Die Vorschriften in den Art. 44 ff. DSGVO enthalten verschiedene Möglichkeiten, um eine Datenübermittlung in ein Drittland rechtmäßig zu gestalten. Grundsätzlich lassen sich drei Möglichkeiten unterscheiden. Die erste und bequemste Lösung für Verantwortliche wäre ein Angemessenheitsbeschluss im Sinne des Art. 45 DSGVO, da Datenübermittlungen in das betreffende Drittland in diesem Falle keiner besonderen Genehmigung bedürfen. Es ändert sich also praktisch gesehen nichts an der Situation vor dem Brexit, da die Datenübermittlungen in Verbindung mit Art. 45 DSGVO weiterhin auf den Art. 6 und Art. 9 DSGVO basiert werden könnten. Ein solcher Angemessenheitsbeschluss hinsichtlich Großbritanniens ist jedoch in näherer Zukunft nicht absehbar.
Die zweite Möglichkeit ist, dass der Verantwortliche geeignete Garantien gemäß Art. 46 DSGVO bietet, dass ein angemessenes Datenschutzniveau eingehalten wird und dass den betroffenen Personen durchsetzbare Rechte und wirksame Rechtsbehelfe zur Verfügung stehen. In Frage kommen hier vor allem verbindliche interne Datenschutzvorschriften („Binding Corporate Rules“) im Sinne des Art. 47 DSGVO (die jedoch der Genehmigung der zuständigen Aufsichtsbehörde bedürfen), Standarddatenschutzklauseln gemäß Art. 46 Abs. 2 lit. c und d DSGVO, genehmigte Verhaltensregeln im Sinne des Art. 46 Abs. 2 lit. e DSGVO oder Vertragsklauseln zwischen dem Verantwortlichen in der EU und dem Verantwortlichen im betreffenden Drittland, welche jedoch auch der Genehmigung durch die zuständige Aufsichtsbehörde bedürfen. Im Gegensatz zum Angemessenheitsbeschluss verlangt diese Lösung viel mehr Aufwand seitens des Verantwortlichen. Da ein Angemessenheitsbeschluss in näherer Zukunft jedoch nicht zu erwarten ist, erlangen die oben genannten Möglichkeiten umso größere praktische Bedeutung. Verantwortliche, die personenbezogene Daten nach Großbritannien übermitteln, sollten sich daher mit diesen Möglichkeiten vertraut machen und entsprechende Maßnahmen vorbereiten.

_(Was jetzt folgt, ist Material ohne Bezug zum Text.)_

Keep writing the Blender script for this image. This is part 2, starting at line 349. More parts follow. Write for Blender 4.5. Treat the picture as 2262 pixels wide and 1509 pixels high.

Die dritte Möglichkeit ist, dass die Datenübermittlung eine Ausnahme im Sinne des Art. 49 DSGVO darstellt. Die Erwägung hinter diesen Ausnahmen ist, dass der Betroffene in den genannten Fällen ein relativ geringes Schutzbedürfnis hat.2 Sofern weder ein Angemessenheitsbeschluss noch geeignete Garantien nach Art. 46 DSGVO bestehen, ist eine Datenübermittlung an ein Drittland zum Beispiel nach Art. 49 Abs. 1 lit. a DSGVO dennoch zulässig, wenn die betroffene Person zum Beispiel ausdrücklich eingewilligt hat, nachdem sie über die mit der Übermittlung verbundenen Risiken informiert wurde. Sie weiß also, worauf sie sich einlässt und ist daher weniger schutzbedürftig. Sicherlich können ein paar Übermittlungen des Verantwortlichen einen Ausnahmetatbestand des Art. 49 DSGVO erfüllen, doch auch wenn „Ausnahme“ zunächst wie „entspanntes Zurücklehnen“ klingen mag, erfordert die Inanspruchnahme der Ausnahmetatbestände einigen Aufwand des Verantwortlichen. So muss er gegebenenfalls Einwilligungserklärungen erstellen und einholen, die Aufsichtsbehörde kontaktieren und den allgemeinen und speziellen Dokumentationspflichten nachkommen.
Zusammenfassend lässt sich also festhalten, dass das politische Chaos namens „Brexit“ durchaus datenschutzrechtliche Konsequenzen hat, aber keineswegs auch datenschutzrechtliches Chaos bedeuten muss. Denn die DSGVO bietet verschiedene Möglichkeiten, um Datenübermittlungen nach Großbritannien auch in einem No-Deal-Szenario rechtmäßig durchzuführen. Sollte man also als Verantwortlicher personenbezogene Daten nach Großbritannien übermitteln, sollte man sich auf den Brexit vorbereiten. Hier kann dieser Blogeintrag und unser 5-Punkte-Plan (siehe Abbildung 1) als Orientierungshilfe für Ihr Vorgehen dienen. Sollten Sie Fragen haben oder Unterstützung benötigen, können Sie uns natürlich gerne kontaktieren. Denn wenn Sie gut vorbereitet sind, können Sie am 29. März beruhigt schlafen gehen – auch wenn Großbritannien über Nacht von einem Mitglieds- zu einem Drittstaat werden sollte.
1 VERORDNUNG (EU) 2016/679 DES EUROPÄISCHEN PARLAMENTS UND DES RATES vom 27. April 2016 zum Schutz natürlicher Personen bei der Verarbeitung personenbezogener Daten, zum freien Datenverkehr und zur Aufhebung der Richtlinie 95/46/EG (Datenschutz-Grundverordnung).
2 Gola/Klug: Gola, DSGVO Datenschutz-Grundverordnung VO (EU) 2016/679, 1. Auflage, München 2017.